Column: Chargers’ window is wide open, but they better take advantage of it now

Chargers quarterback Philip Rivers has said he intends to play in 2020, when the Chargers move into their new stadium in Inglewood. Beyond that, who knows?
(Harry How / Getty Images)

The Chargers’ doomsday scenario isn’t difficult to imagine.

Picture this:

It’s 2021. Philip Rivers has retired. Joey Bosa has departed in free agency. The Chargers are entering their second season in their new stadium, but have to share the place with the defending Super Bowl champion Rams.

So much for the ambitions they had of making themselves relevant in Los Angeles.

The point of painting such a bleak picture isn’t to introduce a fear of the future but, rather, to emphasize the promise of the upcoming season.

This is a rare window of opportunity in the tortured history of the Chargers.

“No question,” Rivers said.

They better do something with it.

Previewing the 2019 NFL season as the league celebrates its 100th year and the Rams and Chargers look to contend for the Super Bowl LIV title.


They still have their franchise quarterback in Rivers. They have dominant pass rushers in Melvin Ingram, whom the team has signed to a long-term contract, and Bosa, whom they haven’t.

They have a top-tier running back in the prime of his career in Melvin Gordon, assuming he ends his holdout and rejoins them at some point.

In their first season back in Los Angeles, they won six of their last seven games and narrowly missed the postseason.

In their second, last year, they were 12-4 and won a playoff game.

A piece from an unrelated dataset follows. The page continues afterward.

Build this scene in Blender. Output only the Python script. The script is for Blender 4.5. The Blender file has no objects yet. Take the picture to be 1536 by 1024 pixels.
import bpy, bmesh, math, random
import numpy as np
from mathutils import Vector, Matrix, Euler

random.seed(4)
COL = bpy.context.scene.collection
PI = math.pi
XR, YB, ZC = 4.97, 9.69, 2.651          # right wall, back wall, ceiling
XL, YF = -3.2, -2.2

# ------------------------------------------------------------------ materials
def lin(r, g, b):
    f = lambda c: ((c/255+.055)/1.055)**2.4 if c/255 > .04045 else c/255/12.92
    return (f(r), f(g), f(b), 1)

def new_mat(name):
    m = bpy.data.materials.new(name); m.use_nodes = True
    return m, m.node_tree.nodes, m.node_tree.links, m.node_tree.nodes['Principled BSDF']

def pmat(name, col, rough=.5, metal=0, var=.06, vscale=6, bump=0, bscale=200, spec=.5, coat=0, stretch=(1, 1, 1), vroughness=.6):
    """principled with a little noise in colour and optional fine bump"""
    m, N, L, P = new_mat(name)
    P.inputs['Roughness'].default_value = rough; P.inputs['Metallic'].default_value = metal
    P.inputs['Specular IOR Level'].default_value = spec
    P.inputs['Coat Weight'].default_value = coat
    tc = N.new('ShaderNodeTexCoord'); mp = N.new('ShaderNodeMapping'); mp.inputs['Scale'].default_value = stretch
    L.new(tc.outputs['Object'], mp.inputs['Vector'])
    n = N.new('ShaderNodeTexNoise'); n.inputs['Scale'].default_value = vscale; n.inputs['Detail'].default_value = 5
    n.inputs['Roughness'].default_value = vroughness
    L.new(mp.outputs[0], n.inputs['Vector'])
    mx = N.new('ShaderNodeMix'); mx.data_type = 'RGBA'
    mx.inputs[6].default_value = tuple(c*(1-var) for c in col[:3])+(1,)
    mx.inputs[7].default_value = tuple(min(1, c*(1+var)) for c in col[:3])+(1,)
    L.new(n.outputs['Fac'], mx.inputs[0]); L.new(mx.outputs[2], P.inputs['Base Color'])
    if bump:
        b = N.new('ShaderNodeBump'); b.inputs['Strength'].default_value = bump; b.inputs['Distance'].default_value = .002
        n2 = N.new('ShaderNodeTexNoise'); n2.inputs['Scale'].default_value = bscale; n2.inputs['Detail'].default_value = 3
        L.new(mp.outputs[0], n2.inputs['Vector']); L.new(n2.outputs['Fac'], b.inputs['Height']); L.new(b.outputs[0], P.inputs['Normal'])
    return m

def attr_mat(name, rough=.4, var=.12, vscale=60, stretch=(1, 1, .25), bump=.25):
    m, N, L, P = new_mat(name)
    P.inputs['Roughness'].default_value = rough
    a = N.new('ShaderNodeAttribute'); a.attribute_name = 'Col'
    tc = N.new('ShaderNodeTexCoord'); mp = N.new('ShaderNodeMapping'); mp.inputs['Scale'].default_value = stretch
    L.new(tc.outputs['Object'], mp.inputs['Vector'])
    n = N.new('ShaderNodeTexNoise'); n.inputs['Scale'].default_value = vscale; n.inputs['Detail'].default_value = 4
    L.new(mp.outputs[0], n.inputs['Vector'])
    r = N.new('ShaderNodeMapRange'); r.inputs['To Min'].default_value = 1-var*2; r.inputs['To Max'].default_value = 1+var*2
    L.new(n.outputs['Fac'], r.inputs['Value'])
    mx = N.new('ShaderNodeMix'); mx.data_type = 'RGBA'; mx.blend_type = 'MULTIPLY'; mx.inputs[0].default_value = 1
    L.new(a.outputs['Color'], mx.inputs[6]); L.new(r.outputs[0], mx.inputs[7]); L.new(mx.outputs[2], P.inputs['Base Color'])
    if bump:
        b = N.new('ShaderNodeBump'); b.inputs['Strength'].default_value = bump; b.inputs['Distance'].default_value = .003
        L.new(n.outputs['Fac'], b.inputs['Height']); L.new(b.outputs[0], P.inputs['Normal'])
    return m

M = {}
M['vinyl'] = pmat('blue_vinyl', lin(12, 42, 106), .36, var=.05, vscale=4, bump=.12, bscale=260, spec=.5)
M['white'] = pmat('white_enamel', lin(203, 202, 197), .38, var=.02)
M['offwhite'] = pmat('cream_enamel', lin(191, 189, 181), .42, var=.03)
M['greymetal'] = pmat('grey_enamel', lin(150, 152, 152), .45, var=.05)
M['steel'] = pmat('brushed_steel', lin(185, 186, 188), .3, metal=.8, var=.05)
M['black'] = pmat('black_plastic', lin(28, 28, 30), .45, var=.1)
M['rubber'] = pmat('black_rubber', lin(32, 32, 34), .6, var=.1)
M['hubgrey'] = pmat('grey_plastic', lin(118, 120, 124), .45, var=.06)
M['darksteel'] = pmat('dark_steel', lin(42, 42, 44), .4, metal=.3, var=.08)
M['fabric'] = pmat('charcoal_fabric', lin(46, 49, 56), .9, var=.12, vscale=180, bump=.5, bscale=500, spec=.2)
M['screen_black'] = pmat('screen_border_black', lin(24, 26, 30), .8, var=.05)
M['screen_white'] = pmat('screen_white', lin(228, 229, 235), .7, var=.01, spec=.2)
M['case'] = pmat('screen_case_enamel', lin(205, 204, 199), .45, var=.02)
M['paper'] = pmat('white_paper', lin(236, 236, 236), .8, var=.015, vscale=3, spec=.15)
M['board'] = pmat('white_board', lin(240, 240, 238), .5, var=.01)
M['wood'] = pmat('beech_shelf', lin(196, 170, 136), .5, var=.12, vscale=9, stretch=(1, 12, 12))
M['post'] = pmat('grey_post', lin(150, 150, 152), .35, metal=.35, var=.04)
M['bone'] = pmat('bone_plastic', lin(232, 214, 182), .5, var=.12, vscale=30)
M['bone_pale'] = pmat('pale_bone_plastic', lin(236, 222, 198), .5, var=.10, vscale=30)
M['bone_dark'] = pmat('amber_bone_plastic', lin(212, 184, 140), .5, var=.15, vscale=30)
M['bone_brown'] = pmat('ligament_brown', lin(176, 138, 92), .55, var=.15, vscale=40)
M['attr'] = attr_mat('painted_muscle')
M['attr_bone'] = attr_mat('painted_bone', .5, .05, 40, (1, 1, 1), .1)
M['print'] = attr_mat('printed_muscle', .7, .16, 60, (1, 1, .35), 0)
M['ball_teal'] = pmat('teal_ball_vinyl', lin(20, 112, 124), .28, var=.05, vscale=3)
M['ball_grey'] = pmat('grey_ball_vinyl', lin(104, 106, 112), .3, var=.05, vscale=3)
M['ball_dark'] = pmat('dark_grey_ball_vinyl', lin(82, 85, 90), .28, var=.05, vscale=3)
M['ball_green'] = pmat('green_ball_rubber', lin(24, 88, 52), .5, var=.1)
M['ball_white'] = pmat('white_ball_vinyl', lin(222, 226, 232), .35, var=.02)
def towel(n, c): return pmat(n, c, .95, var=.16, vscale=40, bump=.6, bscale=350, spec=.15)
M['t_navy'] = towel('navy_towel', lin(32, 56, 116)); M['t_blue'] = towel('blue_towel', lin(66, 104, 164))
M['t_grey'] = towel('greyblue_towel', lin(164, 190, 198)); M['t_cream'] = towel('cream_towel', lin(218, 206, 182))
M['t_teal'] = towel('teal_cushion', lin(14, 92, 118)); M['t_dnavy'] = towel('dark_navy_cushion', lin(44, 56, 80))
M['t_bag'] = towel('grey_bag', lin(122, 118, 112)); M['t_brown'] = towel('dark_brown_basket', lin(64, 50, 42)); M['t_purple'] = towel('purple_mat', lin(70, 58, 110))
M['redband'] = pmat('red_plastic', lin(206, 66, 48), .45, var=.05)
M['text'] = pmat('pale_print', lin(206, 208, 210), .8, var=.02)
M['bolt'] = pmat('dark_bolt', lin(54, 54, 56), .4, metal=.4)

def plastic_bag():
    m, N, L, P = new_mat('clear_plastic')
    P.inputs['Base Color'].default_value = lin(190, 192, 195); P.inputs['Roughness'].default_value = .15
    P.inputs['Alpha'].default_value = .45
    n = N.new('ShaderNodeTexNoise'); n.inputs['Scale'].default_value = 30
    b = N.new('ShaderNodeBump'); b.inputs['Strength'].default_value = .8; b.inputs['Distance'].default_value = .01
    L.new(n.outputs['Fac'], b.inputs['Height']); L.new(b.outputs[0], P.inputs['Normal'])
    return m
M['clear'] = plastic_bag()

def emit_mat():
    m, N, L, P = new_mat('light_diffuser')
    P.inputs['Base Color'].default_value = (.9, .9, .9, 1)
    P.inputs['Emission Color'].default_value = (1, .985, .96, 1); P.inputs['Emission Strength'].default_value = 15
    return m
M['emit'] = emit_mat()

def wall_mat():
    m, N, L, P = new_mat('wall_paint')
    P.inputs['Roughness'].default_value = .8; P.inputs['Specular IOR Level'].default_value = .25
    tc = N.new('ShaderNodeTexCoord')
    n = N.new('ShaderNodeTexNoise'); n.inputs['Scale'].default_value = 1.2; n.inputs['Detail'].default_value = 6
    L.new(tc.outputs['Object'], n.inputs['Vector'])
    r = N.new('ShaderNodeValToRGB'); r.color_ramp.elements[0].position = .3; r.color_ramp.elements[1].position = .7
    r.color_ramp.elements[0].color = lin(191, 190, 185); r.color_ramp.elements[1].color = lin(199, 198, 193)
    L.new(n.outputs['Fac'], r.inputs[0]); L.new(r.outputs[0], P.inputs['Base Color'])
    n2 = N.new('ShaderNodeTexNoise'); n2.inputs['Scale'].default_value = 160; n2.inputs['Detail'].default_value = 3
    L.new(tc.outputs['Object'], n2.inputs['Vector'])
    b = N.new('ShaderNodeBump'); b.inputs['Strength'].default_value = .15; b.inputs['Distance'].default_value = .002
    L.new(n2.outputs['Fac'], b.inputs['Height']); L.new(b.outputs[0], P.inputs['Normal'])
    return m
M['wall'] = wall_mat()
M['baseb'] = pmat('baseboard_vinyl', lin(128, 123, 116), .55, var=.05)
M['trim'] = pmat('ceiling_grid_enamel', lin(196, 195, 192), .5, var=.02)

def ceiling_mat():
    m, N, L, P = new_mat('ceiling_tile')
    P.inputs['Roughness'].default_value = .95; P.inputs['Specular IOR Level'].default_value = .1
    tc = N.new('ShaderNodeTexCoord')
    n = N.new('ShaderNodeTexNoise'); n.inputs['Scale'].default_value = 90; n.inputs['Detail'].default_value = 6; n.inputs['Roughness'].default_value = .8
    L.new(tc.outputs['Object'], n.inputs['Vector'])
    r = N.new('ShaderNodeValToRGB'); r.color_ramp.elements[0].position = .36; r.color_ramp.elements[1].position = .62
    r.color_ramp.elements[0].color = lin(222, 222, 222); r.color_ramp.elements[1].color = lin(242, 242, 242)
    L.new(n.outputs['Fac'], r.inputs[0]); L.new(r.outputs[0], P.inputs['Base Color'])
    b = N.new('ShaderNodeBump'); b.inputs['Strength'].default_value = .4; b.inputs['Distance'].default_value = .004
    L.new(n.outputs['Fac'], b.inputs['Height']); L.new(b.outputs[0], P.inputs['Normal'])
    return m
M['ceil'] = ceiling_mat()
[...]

The Chargers should again be a contender to emerge from the AFC and earn a place in the Super Bowl, along with the Kansas City Chiefs and New England Patriots.

“I think we are in a similar window that we were in from 2006 to 2009,” Rivers said.

Over that four-year stretch, the Chargers won four AFC West Division championships and averaged more than 11 wins per season. They secured a couple of first-round byes in the playoffs and reached an AFC championship game.

In the eight years that followed, they returned to the playoffs once.

Rivers’ sense is that window has opened up again — perhaps for the last time in his career.

“I feel like we’re in that window,” Rivers said. “That doesn’t mean that it’s going to just happen, but I do feel like we’re in that window capability-wise.”

Rivers mentioned the competition the Chargers will encounter in the West, particularly from the defending division champion Chiefs.

“That’s where it starts for us, trying to find a way to win the division,” he said.

The Chiefs won’t be their only obstacle.

The Chargers’ best defensive back, Derwin James, will be sidelined for three to four months.

Left tackle Russell Okung is sidelined indefinitely after suffering a pulmonary embolism.

Receiver Keenan Allen has been slowed by knee and ankle problems.

“Once we start playing real football games, we’ll see exactly where we are,” coach Anthony Lynn said.

The Chargers host the Colts in Week 1 and the Houston Texans in Week 3.

Whatever problems the Chargers have now are nothing compared with what they could face in the future.

Bosa, a former No. 3 overall pick in the draft, is entering his fourth year in the league. The team already has picked up the fifth-year option on his rookie contract, but there are no guarantees he will be with them beyond that.

In fact, if Bosa plays too well over the next couple of seasons, the Chargers could decide to let him go rather than offer him the kind of megadeal that would be required to keep him.

But if they part ways with Bosa, they would have to replace him. There’s no guarantee they would be able to do so capably.

The same is true of Rivers, their ageless wonder.

Now in his 16th season, Rivers still projects a youthful exuberance.

“I feel great mentally,” Rivers said.

And physically?

“I don’t know about that,” Rivers joked. “I felt stiff and old this morning.”

Which should be expected. He will be 38 by the next Super Bowl.

His longevity has afforded the Chargers the luxury of being set at their most important position for more than a decade. In each of the last 13 seasons, Rivers started all 16 regular-season games.

As well as Rivers played last season, the reality is that his career is down to its two-minute warning.

Rivers has said he intends to play in 2020, when the Chargers move into their new stadium. Beyond that, who knows?

And who knows where the Chargers could be headed?

They have to win now. They don’t know when a window will open for them again.